— START Data shown —

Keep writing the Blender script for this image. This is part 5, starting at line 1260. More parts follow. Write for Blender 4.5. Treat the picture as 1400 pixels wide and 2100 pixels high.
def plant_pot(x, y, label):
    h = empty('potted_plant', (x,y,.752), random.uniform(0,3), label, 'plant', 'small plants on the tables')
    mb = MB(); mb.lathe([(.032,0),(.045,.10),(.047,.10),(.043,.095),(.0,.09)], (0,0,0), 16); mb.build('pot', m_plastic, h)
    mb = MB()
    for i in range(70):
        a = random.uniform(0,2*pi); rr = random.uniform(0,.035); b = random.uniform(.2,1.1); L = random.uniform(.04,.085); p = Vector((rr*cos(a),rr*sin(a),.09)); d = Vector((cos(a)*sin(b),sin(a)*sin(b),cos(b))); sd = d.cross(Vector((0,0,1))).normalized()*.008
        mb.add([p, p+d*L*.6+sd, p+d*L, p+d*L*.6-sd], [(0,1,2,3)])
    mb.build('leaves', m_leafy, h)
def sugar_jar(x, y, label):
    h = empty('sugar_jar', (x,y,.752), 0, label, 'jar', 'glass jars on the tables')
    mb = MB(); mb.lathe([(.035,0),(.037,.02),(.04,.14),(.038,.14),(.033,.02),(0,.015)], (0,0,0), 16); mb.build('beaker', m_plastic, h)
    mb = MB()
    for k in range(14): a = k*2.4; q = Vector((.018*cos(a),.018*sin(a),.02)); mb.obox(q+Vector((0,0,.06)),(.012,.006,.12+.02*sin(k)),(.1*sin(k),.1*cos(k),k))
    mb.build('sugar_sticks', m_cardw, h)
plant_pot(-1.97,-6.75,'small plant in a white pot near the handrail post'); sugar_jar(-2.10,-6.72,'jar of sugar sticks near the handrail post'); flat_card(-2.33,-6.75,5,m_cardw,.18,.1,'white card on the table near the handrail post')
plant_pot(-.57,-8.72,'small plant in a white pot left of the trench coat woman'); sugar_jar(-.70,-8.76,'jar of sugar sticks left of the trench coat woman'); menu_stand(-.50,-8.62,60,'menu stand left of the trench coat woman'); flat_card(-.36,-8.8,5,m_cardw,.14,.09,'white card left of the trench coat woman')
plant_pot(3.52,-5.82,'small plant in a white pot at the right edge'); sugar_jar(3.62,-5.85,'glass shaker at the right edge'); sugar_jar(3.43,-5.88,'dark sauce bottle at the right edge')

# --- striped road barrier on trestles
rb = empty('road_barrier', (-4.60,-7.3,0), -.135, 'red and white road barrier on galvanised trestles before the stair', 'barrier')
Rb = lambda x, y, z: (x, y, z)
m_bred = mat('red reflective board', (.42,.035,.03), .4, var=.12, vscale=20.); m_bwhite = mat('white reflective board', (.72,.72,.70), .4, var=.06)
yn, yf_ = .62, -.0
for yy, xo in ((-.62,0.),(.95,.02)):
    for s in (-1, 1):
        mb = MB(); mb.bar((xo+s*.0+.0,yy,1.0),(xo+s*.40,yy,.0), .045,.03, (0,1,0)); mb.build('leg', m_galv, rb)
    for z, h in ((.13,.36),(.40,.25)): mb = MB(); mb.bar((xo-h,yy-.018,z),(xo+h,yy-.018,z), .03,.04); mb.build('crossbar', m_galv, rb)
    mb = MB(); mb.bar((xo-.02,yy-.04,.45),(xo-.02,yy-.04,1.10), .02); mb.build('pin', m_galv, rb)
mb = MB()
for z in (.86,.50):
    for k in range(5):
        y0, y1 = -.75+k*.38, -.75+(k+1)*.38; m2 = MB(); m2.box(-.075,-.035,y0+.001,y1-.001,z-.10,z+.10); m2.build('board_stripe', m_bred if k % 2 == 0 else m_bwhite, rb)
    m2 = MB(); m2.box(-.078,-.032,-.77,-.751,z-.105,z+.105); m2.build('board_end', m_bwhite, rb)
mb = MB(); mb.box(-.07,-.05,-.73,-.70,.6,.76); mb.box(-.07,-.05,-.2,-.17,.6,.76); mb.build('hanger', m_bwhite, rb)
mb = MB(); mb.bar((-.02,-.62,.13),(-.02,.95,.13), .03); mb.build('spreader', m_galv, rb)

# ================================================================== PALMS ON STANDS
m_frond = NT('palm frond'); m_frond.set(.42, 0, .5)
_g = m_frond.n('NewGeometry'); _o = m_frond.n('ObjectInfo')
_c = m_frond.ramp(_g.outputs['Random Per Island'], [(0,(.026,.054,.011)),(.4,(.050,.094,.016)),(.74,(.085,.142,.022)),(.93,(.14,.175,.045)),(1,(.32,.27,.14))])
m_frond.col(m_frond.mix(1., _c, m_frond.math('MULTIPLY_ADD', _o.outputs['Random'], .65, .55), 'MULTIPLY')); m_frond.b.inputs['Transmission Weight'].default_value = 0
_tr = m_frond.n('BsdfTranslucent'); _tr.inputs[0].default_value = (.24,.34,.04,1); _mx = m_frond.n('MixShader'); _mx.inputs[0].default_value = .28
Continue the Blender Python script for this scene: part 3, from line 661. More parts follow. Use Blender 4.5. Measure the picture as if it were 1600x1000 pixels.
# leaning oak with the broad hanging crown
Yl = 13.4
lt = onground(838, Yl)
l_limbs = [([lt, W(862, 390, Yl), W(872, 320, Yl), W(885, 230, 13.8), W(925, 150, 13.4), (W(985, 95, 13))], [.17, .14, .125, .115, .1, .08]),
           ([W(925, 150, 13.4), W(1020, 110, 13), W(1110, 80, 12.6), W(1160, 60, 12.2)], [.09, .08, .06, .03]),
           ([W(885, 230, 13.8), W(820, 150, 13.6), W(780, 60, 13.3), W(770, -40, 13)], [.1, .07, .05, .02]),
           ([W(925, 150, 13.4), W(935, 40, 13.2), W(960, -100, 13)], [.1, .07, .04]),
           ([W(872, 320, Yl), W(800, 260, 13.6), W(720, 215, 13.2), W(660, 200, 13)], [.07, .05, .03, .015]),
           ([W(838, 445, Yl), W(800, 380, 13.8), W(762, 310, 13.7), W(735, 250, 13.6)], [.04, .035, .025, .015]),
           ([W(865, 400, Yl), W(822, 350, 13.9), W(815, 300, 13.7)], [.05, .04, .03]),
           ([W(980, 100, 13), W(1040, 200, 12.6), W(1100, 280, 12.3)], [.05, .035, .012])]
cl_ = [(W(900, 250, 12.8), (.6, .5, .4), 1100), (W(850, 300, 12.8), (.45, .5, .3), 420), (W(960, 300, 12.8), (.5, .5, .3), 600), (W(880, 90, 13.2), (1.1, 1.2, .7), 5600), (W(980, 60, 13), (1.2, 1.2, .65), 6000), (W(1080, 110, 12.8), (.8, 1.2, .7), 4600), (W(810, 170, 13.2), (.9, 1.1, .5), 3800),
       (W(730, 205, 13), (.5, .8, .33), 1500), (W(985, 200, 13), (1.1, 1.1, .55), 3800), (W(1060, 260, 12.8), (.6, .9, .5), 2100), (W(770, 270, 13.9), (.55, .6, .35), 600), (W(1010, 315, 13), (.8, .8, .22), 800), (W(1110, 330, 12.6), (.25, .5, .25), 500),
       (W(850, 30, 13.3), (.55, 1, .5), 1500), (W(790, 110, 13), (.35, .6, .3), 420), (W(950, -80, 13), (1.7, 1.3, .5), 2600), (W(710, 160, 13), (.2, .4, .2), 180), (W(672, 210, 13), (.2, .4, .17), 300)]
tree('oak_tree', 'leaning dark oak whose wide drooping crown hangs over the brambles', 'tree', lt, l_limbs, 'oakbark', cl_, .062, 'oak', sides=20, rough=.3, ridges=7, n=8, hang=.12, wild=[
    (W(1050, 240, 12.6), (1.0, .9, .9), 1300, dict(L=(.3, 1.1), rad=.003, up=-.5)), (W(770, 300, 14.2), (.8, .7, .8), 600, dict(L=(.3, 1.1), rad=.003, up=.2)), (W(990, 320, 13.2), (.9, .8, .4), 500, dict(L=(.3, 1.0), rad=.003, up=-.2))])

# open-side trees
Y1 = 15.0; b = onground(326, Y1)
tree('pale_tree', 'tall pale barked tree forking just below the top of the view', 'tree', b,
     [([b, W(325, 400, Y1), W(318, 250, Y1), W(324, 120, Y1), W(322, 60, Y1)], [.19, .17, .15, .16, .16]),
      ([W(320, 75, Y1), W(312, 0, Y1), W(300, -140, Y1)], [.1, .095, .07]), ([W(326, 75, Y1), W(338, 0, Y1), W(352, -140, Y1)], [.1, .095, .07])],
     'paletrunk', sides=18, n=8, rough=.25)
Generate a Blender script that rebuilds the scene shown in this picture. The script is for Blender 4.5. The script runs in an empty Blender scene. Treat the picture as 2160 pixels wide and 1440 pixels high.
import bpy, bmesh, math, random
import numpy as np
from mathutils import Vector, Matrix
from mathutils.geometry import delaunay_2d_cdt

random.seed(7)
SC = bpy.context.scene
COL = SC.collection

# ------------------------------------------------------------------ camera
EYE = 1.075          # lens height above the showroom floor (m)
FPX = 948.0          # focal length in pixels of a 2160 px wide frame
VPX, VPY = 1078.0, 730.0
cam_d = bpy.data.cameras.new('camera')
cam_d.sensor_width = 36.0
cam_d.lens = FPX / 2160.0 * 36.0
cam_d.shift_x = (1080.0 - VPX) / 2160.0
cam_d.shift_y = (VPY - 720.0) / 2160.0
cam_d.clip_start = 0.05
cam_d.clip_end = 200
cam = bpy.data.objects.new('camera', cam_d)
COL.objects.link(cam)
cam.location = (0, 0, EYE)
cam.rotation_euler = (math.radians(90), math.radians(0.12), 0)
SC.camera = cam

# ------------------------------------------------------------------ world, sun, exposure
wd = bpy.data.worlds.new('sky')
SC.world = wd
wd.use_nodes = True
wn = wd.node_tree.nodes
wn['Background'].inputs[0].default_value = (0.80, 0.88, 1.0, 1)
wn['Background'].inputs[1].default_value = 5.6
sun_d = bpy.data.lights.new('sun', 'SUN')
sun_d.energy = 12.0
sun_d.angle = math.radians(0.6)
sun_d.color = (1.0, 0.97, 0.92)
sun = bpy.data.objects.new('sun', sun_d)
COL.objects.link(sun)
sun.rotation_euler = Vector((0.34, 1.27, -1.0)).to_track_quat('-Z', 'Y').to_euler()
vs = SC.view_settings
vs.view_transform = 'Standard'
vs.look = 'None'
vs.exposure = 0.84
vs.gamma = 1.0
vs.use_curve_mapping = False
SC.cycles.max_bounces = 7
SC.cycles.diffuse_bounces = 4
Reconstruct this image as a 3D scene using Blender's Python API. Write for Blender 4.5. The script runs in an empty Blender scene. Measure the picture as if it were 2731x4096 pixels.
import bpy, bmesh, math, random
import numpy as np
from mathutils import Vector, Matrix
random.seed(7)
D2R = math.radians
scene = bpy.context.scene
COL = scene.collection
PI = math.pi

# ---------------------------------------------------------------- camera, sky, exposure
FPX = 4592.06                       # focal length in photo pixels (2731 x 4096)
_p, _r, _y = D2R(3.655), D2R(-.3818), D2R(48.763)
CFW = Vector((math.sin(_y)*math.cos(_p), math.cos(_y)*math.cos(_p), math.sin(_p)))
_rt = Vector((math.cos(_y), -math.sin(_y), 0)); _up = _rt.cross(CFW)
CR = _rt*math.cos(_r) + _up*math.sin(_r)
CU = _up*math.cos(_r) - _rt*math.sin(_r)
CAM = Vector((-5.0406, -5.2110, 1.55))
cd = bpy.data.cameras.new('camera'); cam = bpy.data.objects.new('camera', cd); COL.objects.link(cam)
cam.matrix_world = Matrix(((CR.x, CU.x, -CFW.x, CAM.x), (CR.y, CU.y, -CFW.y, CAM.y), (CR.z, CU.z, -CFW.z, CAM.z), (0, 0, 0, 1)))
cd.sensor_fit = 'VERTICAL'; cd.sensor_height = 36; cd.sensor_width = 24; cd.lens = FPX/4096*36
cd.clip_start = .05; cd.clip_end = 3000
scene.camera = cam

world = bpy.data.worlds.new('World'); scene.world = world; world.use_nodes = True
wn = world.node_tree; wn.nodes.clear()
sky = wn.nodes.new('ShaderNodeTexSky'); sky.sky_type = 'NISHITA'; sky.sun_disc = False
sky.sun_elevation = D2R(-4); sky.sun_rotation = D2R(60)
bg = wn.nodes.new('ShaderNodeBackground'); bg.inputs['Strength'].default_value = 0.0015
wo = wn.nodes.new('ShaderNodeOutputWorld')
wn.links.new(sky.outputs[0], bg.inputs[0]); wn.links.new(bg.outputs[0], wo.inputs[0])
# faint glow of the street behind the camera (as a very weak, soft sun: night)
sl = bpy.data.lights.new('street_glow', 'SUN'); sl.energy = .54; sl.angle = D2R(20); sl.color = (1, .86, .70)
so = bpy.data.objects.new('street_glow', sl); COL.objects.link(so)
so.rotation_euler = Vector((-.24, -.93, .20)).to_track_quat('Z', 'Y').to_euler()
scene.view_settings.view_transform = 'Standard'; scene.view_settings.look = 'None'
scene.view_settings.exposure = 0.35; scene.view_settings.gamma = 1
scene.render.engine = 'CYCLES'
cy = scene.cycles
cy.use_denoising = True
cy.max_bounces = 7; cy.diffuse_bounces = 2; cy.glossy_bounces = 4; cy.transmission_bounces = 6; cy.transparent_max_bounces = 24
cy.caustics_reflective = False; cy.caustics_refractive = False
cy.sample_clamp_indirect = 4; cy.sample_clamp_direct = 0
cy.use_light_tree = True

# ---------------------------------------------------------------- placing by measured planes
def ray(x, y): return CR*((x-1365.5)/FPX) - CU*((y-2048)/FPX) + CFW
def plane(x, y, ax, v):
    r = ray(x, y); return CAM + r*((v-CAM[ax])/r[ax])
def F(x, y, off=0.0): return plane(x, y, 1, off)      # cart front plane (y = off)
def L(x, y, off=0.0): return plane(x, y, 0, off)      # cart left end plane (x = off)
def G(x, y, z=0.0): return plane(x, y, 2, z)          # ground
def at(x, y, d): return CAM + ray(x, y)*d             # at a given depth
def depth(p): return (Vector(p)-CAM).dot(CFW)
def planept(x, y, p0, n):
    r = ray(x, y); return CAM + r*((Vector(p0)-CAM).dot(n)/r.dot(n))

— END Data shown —

Show each line holding the word "wide".

Keep writing the Blender script for this image. This is part 5, starting at line 1260. More parts follow. Write for Blender 4.5. Treat the picture as 1400 pixels wide and 2100 pixels high.
tree('oak_tree', 'leaning dark oak whose wide drooping crown hangs over the brambles', 'tree', lt, l_limbs, 'oakbark', cl_, .062, 'oak', sides=20, rough=.3, ridges=7, n=8, hang=.12, wild=[
Generate a Blender script that rebuilds the scene shown in this picture. The script is for Blender 4.5. The script runs in an empty Blender scene. Treat the picture as 2160 pixels wide and 1440 pixels high.
FPX = 948.0          # focal length in pixels of a 2160 px wide frame